* Problem details: Up to and including the line with "rnd = random.Random(7)", reproduce the listing below exactly, beginning at its first line.

____ Dataset content

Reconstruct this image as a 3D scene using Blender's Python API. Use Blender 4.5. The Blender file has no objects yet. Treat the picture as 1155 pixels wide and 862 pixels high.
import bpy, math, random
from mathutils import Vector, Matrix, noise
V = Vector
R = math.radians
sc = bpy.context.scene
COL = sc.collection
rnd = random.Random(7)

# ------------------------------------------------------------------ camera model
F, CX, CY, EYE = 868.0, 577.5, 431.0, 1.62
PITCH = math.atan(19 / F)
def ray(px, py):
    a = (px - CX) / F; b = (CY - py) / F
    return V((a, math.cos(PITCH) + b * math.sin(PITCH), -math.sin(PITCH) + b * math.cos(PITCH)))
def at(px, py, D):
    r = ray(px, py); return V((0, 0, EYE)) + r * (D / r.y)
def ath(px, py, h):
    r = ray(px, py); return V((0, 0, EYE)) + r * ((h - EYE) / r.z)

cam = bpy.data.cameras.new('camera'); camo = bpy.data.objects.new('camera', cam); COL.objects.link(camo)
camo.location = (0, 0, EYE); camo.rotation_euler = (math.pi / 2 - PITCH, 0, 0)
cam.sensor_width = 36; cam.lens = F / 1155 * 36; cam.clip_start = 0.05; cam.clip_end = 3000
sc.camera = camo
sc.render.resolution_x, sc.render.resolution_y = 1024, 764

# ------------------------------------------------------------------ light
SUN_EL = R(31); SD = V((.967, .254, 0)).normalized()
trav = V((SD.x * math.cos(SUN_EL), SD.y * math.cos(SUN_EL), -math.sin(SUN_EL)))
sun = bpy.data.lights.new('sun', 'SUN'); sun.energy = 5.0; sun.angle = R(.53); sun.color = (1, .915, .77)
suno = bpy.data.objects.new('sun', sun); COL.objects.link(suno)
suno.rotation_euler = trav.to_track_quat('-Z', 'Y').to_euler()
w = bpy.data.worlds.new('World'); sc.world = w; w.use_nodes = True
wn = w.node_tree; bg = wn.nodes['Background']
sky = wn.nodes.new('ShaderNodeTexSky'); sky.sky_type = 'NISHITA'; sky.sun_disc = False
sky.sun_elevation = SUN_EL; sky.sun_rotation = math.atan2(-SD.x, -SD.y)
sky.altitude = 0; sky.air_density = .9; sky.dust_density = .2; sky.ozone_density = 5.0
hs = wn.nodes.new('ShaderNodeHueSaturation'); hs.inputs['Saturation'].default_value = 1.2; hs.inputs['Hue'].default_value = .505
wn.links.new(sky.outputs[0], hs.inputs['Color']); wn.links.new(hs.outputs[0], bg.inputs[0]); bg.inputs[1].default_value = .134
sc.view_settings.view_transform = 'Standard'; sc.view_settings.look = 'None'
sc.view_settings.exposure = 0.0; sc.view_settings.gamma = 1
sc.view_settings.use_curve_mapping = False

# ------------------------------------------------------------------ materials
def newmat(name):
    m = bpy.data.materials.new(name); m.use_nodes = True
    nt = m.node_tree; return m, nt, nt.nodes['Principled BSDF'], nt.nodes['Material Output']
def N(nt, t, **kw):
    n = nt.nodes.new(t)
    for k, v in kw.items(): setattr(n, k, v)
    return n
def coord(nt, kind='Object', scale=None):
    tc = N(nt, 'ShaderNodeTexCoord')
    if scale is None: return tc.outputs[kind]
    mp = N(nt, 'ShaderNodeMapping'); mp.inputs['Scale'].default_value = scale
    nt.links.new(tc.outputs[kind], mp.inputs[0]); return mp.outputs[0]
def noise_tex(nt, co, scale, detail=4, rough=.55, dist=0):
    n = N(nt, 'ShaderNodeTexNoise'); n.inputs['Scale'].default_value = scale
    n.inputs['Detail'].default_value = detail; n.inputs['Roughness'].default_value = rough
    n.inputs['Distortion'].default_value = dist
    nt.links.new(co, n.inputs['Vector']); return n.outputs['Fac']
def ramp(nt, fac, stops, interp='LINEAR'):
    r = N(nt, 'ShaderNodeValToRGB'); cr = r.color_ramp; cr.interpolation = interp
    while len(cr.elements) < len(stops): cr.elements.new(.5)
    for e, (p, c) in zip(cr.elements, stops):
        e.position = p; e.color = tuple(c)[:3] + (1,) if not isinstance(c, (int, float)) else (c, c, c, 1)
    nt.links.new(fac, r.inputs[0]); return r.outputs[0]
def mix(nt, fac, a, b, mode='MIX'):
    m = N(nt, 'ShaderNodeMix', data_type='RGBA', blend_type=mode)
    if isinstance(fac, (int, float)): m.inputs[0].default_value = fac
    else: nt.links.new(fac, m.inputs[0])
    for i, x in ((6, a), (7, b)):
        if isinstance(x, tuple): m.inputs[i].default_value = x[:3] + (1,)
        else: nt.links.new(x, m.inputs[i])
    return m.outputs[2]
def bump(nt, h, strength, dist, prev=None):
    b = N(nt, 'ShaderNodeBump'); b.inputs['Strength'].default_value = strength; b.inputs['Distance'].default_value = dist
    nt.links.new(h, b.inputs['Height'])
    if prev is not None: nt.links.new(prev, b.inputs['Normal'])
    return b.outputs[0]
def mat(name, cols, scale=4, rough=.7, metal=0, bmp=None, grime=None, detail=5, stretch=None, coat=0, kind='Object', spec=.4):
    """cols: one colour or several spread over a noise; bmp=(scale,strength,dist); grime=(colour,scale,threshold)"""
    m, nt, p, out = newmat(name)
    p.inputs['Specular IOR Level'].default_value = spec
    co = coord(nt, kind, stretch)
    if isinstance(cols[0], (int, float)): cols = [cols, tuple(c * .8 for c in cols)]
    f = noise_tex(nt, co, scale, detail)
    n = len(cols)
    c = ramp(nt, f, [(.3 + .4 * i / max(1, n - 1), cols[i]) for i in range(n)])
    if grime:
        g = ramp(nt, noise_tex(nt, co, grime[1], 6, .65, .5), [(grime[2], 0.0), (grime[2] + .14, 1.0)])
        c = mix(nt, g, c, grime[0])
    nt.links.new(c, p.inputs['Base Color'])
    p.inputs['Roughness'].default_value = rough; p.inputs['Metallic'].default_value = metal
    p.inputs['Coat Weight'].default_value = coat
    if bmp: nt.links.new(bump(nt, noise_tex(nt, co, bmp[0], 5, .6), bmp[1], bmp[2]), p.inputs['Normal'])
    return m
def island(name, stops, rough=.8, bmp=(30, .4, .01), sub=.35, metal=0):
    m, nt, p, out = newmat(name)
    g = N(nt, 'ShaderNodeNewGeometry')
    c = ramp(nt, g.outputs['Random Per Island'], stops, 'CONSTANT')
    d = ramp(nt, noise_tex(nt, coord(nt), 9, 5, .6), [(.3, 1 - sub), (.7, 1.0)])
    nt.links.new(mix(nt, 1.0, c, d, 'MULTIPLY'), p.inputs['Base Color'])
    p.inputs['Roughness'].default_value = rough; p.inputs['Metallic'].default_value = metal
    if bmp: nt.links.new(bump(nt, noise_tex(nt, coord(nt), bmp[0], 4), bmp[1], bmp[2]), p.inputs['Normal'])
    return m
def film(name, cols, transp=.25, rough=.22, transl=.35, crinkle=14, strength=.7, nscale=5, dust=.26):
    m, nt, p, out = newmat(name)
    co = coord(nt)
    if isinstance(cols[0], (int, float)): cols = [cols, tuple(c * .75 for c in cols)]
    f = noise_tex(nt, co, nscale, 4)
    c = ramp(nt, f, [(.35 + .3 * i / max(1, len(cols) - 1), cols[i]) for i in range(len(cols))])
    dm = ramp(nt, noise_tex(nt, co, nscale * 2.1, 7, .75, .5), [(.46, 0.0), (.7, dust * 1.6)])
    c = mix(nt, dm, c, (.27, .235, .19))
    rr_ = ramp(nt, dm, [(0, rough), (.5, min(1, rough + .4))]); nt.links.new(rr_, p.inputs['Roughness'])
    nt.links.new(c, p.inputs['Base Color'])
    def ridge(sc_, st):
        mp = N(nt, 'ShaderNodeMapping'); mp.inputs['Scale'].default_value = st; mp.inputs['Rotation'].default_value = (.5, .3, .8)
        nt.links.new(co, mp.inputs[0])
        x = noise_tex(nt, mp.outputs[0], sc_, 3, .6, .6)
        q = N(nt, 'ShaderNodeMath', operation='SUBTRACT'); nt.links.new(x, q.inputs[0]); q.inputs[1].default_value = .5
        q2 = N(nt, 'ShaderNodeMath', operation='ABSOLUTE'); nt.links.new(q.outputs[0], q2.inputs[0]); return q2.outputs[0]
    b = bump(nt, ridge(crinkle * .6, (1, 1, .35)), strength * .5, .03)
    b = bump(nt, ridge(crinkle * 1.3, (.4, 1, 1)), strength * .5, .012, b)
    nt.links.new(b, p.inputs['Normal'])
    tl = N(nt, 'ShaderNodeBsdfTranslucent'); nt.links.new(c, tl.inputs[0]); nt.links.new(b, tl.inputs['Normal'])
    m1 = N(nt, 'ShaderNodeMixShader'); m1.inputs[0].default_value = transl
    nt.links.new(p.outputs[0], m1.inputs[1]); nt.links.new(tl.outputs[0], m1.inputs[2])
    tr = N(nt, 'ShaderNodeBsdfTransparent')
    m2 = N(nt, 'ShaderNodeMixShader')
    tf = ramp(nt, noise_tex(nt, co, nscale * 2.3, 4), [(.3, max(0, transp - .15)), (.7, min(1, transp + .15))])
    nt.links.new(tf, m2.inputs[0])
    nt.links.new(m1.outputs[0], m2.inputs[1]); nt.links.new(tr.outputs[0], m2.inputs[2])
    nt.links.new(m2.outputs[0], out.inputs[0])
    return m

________

* Exercise solution:
Reconstruct this image as a 3D scene using Blender's Python API. Use Blender 4.5. The Blender file has no objects yet. Treat the picture as 1155 pixels wide and 862 pixels high.
import bpy, math, random
from mathutils import Vector, Matrix, noise
V = Vector
R = math.radians
sc = bpy.context.scene
COL = sc.collection
rnd = random.Random(7)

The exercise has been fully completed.